Thursday, April 30, 2009

We receive a lot of questions regarding the stock price.

First, it is important to understand than when someone buys a share of stock in the marketplace, through their broker or online trading firm, such as Ameritrade or Etrade, the money goes directly to the person selling the shares, not to the company (unless it is an IPO or Secondary Offering, in which case there would be a prospectus and various SEC filings). Therefore, to repeat, when you buy a share of stock, most of the time the money goes directly to the person selling the stock, not to the company.

Second, the company has no direct control over the price of the stock. When there are more buyers than sellers, the price goes up. When there are more sellers than buyers, the price goes down.

As with anything, there is always people and entities that try to shortcut the system, and with stocks the term most frequently associated with this type of activity is called a "pump and dump", where the company or some other party that owns stock releases false financial statements or other unbelievable information that drives the price of the stock way up (the "pump"), and then once it peaks in price, the stockholder dumps large amounts of stock on the market, reaping enormous profits (the "dump").

This is one of the major problems with the chat rooms. A lot of information, good and bad, is passed around by mostly anonymous contributors, most of the time with no facts other than their own respective opinions based on rumors and other unfounded suppositions. If they want the stock to go up, they love the company. If they want it to go down, or keep it down so they can buy cheaper shares, they hate the company. There are some well meaning participants in the chat rooms who do their own research and try to provide accurate and helpful insight into a particular stock. But they are few in number and sometimes difficult to separate from the others. Investing in stocks is a risky business. Things change sometimes minute to minute. Especially in these volatile times.

Of course, there are many other facets to the stock price question. At Camelot, we try to make sure that when we issue a press release, it is accurate, timely and reflects updates that are current at the time the release is issued. Things do change. Sometimes, the items in a release may have changed the same day the release came out. If that happens, we do our best to try and keep everything updated as soon as possible. Standard press releases can range anywhere from $250 to $1,000 each time they are released. The expense can add up quickly. There have been many times where we could have issued a release about funding deals and other financial transactions, but did not because we wanted to make sure they were completed or that they had a good chance of being completed. Even with that conservative approach, there are still times where something looks solid only to change over a period of time. This is especially true of acquisitions, which take a long time to negotiate and when other elements enter into the process that alone can eventually derail even a rock solid transaction. In other words, the deal is not done until the deal is done. However, stockholders and others want to be informed about what progress is being made, and as a result the company is continuously balancing the need of getting information out and making sure that transactions have a chance to be completed.

All of the above can have a direct and indirect impact on the price of the stock. Sometimes none of the above will have an effect.

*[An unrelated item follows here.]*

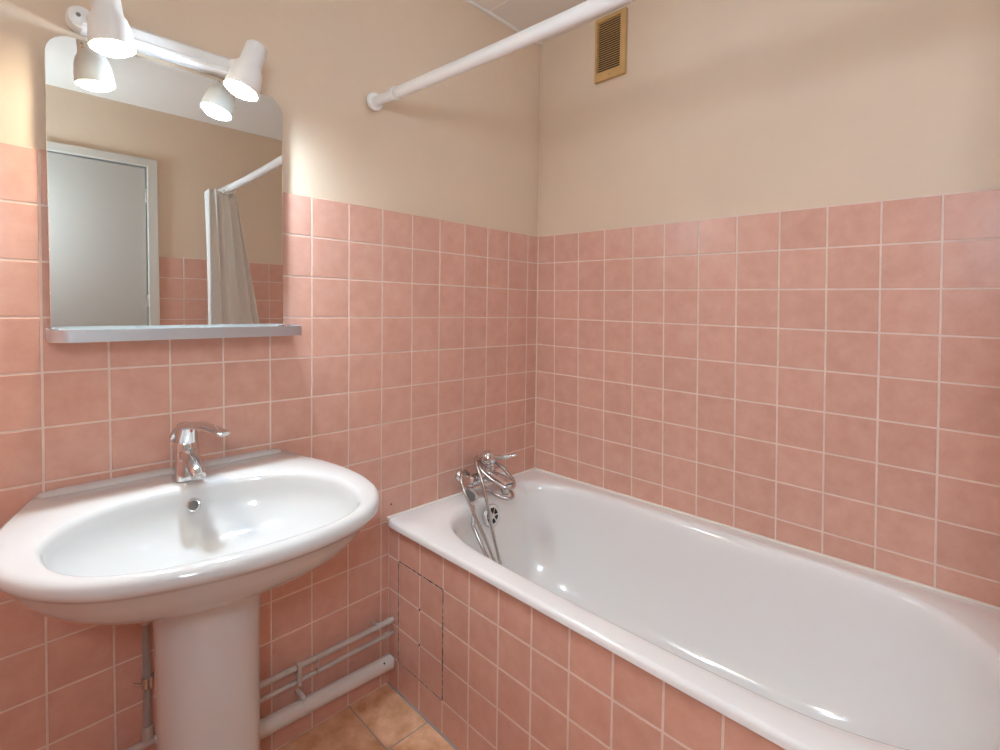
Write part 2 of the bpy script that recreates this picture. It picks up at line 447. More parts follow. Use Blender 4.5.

Case in point, at one time we had approximately 150,000,000 shares in the float. We had positive news over a long period of time, and yet our stock was trading exactly where it is now, and now we have substantially more shares in the float. We have a good idea how and why our stock price continued to decline, but once it reached the bottom, it just continued to sit. There have been days where we have traded 1.5 billion shares, and the price just stays the same. There have been days where we have traded 20 million shares and the price has gone up or come down. There have been days when we have had good news, and the stock sits or goes down. And on no news days the stock has gone up for no apparent reason.

Everyone seems to have their own idea as to why. From what we have been able to determine, it is probably a combination of many of the items discussed above and other factors as well, including market maker pricing strategies, etc. But in the end, it may just as simple as there are more sellers than buyers, and until the buyers kick in, the downward pressure on the stock will keep it where it is. Remember, investing involves risk. Investing in penny stocks is really risky. The rewards can be great. But one can never look away from the market. Even for a moment.

The low stock price has affected us directly in that transactions now cost us a lot more stock. For example, under current market conditions, a $5,000 transaction would take anywhere from 50,000,000 to 100,000,000 shares or more to complete. Those numbers begin to add up quickly. And we have transactions that date back years that are tied to the price of the stock. Many of those who received shares, such as our management, continue to hold on to them, resulting in management having a sizeable stake in the stock. It is in evryone's interest, including mangment and the stockholders, for the stock price to increase. But as we have stated, we have no control over where the market goes. Unfortunatley, the current market dictates what we do when it comes to financial transactions, and that is bad for everyone.

As a company, we have to continue marching forward, looking for solutions and hopefully making the right decisions that will lead us to profitability. It is a long and tedious process. And when we achieve profitability, we would expect our stock price would accurately reflect our progress. But it may not. Nobody knows. I wish we had a crystal ball. It would make things a lot easier.